As pointed out above some people prefer parallel connection (solves the Christmas lights problem: one goes bad the whole string turns off) which will be the same power, just higher current, so you will need slightly thicker wires than with series connection.

Do DC heater wires get arranged the same as AC? Twisted tightly and given perpendicular and/or distant entry approaches

I think with pure DC it may not matter, but keep in mind that with switching power supplies you will always have some amount of high frequency noise superimposed on the DC, so it would be good practice.

 

[systemtruck]

Series devices only have one path for current to flow, so all devices in series have the same current. There will be slight voltage variations between the individual devices depending on how closely the resistance is matched.

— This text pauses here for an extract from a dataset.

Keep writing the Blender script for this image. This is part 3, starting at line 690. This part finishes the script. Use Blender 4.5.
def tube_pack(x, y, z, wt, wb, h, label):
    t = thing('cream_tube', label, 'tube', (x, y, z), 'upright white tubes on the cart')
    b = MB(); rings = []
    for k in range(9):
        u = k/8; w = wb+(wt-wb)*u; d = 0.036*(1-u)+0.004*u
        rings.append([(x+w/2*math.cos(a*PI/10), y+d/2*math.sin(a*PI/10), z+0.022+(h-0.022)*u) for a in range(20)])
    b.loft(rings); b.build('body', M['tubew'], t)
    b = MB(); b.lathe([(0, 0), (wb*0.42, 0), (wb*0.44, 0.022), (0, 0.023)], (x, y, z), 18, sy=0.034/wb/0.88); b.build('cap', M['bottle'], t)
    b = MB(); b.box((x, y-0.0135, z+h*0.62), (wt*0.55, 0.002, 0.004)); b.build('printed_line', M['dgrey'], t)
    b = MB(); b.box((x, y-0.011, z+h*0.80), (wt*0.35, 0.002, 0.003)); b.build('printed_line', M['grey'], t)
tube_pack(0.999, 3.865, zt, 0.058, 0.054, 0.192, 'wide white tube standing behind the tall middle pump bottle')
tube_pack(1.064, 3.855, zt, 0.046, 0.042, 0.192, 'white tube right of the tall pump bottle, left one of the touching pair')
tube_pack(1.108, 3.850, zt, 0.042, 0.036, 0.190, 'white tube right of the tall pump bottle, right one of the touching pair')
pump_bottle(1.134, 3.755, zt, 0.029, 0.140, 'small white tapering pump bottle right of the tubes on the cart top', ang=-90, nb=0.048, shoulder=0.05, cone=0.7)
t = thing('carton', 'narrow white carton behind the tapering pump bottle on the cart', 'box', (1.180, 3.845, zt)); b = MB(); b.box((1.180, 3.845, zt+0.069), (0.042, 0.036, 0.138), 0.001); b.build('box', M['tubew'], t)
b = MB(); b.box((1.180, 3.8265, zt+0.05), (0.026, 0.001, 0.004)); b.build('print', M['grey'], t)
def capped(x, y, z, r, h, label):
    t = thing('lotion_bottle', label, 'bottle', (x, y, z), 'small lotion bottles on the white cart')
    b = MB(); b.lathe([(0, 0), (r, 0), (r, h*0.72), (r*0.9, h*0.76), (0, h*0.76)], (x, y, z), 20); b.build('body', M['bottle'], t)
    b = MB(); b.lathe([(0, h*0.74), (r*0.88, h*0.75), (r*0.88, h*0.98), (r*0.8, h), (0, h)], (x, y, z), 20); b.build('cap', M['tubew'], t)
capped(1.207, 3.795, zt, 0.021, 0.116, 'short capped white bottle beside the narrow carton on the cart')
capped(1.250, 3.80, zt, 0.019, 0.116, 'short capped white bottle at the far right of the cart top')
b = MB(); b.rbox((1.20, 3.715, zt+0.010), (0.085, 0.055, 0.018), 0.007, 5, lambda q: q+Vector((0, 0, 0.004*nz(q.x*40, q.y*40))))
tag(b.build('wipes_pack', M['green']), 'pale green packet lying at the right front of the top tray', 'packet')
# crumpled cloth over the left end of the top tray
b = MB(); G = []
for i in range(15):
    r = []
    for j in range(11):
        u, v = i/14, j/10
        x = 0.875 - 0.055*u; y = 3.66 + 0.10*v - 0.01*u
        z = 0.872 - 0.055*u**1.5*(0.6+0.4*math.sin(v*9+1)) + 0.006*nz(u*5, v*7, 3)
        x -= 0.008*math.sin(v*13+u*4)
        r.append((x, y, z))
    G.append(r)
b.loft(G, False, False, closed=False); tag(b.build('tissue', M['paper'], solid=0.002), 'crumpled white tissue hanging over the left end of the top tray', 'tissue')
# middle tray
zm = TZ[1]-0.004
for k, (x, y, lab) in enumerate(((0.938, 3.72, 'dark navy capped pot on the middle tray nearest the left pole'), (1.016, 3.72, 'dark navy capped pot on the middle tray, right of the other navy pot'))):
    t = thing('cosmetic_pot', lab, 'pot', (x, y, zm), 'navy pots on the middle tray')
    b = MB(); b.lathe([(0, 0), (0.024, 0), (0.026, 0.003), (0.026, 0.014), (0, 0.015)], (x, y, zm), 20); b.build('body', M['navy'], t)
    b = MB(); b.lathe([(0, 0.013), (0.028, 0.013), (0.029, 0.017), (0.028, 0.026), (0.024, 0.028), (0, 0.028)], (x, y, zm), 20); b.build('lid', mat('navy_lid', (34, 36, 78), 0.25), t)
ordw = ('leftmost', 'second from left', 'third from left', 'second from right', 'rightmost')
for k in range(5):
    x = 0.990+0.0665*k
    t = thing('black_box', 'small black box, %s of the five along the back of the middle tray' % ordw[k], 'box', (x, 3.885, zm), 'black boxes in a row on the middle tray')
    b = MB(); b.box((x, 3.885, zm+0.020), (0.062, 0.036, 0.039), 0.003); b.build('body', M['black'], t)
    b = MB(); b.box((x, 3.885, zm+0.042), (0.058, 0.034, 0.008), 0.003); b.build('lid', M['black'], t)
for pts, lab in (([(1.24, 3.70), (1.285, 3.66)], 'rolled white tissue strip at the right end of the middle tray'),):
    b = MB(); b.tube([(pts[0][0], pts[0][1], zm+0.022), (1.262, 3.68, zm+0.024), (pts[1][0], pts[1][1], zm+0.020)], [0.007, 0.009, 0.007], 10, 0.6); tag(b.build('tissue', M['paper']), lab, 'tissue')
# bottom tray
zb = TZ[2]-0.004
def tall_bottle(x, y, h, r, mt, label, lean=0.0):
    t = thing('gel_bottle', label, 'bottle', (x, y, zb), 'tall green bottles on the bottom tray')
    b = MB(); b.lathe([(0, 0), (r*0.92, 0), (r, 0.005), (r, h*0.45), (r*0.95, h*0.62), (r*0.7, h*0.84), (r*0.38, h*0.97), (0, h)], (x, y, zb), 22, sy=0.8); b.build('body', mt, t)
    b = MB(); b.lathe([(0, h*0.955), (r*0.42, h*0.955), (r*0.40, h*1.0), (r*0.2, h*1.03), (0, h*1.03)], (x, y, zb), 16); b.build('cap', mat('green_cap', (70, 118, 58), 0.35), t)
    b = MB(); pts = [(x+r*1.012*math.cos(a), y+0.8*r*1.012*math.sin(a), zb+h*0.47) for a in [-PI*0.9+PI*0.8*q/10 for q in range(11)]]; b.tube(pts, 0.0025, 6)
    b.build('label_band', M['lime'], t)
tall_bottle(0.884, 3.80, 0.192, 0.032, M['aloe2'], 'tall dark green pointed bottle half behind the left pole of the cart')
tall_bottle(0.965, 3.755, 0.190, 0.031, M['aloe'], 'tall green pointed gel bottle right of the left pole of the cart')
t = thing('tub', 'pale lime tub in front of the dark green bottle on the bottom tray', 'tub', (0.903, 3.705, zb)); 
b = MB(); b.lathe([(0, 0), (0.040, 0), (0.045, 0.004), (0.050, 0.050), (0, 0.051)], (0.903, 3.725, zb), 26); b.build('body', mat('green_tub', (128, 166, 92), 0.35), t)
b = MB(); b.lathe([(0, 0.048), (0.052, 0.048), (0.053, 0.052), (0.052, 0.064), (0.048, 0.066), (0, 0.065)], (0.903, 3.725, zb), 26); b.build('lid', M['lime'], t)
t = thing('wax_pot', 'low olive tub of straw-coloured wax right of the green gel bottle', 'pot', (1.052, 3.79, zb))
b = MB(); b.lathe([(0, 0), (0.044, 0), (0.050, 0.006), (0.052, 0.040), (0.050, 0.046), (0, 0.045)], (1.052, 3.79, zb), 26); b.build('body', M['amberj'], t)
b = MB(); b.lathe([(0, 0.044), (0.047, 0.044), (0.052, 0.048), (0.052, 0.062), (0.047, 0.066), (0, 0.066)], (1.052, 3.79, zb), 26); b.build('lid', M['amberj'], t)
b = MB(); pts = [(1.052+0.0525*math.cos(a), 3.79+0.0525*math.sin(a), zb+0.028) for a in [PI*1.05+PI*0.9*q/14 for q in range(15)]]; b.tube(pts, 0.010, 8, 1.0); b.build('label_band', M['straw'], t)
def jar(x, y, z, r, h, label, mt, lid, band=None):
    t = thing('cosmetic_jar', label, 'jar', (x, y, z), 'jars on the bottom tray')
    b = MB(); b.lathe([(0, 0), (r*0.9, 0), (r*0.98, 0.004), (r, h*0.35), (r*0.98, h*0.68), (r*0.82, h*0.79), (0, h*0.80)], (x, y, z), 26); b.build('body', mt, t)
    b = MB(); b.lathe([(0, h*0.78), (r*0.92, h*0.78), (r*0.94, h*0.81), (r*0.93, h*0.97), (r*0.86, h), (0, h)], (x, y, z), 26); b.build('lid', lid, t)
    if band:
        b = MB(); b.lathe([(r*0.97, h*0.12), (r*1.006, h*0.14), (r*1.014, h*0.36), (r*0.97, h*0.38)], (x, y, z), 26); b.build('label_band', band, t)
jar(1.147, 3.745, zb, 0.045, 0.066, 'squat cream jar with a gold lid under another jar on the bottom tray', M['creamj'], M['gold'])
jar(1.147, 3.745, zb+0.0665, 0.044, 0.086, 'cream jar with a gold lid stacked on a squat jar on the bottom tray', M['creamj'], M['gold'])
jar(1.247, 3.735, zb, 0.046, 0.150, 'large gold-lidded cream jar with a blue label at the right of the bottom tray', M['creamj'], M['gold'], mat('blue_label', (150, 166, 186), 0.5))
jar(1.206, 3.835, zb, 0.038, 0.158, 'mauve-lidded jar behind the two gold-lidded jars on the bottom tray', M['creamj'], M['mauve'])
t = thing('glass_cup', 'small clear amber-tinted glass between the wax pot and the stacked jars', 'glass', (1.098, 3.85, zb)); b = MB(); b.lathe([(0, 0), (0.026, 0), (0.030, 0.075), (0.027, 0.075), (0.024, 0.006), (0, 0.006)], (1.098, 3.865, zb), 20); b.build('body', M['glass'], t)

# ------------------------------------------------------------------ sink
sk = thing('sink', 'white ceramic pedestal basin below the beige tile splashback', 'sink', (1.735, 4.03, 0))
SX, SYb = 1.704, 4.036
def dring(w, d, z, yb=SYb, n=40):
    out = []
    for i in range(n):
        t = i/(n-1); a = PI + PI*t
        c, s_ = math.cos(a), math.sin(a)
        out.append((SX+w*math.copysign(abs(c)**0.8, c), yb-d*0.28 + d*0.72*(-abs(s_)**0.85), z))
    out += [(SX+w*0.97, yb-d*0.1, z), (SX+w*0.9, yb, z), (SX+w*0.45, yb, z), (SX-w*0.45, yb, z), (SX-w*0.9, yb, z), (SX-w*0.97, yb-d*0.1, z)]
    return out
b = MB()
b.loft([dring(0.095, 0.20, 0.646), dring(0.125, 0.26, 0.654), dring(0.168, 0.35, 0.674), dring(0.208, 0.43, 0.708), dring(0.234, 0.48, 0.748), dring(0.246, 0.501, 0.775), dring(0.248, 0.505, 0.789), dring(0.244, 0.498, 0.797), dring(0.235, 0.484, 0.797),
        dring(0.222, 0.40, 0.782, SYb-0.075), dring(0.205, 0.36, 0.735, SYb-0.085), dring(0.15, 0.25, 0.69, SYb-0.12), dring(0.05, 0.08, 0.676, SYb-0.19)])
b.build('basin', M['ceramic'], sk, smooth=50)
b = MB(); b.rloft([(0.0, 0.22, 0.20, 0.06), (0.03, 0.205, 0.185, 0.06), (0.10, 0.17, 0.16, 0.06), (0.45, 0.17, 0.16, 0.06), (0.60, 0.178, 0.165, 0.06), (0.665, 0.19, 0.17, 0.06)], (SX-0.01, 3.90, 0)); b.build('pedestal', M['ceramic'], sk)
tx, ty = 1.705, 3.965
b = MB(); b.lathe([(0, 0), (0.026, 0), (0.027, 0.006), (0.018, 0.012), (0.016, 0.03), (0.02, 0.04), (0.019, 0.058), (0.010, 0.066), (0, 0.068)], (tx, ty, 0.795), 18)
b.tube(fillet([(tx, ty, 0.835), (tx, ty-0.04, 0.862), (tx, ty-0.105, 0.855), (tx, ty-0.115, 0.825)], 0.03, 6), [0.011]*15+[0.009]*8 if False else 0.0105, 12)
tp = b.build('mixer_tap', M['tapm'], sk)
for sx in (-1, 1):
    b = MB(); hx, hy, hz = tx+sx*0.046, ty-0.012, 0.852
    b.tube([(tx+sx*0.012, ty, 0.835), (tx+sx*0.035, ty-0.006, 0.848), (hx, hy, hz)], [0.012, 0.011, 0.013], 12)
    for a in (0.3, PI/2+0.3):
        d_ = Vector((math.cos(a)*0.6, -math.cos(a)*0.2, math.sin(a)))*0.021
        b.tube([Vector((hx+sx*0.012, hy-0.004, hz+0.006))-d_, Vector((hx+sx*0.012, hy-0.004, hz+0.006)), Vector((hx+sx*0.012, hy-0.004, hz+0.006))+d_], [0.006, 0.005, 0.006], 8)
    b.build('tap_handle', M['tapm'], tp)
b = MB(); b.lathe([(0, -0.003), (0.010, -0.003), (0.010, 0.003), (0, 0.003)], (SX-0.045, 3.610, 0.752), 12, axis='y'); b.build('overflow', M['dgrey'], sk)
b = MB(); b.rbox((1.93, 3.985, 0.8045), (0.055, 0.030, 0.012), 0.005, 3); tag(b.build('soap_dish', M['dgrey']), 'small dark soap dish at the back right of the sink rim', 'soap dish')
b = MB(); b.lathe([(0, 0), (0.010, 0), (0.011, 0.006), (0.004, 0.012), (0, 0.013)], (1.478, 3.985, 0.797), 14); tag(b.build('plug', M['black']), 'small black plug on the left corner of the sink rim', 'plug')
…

The entire string will have approximately 0.15A flowing through, and each individual heater will have approximately 12.5V, with the individual voltages varying just slightly depending on the exact resistance. The exact current flowing through the string will be the power supply voltage divided by the total series resistance (which will vary just a little from the nominal value due to device tolerance).
Probably the common case would be to use a 48V power supply, and then each heater will have approximately 12V, which is just 5% below nominal, that should be within device spec (e.g. typical 12AX7 datasheet specifies heater voltage is 12.6V +/- 10%).

As pointed out above some people prefer parallel connection (solves the Christmas lights problem: one goes bad the whole string turns off) which will be the same power, just higher current, so you will need slightly thicker wires than with series connection.



I think with pure DC it may not matter, but keep in mind that with switching power supplies you will always have some amount of high frequency noise superimposed on the DC, so it would be good practice.

Naturally that leads me to ask..
When using a DC system, do people tend to add some passive filtering across the output to help reduce what high frequency noise may be there?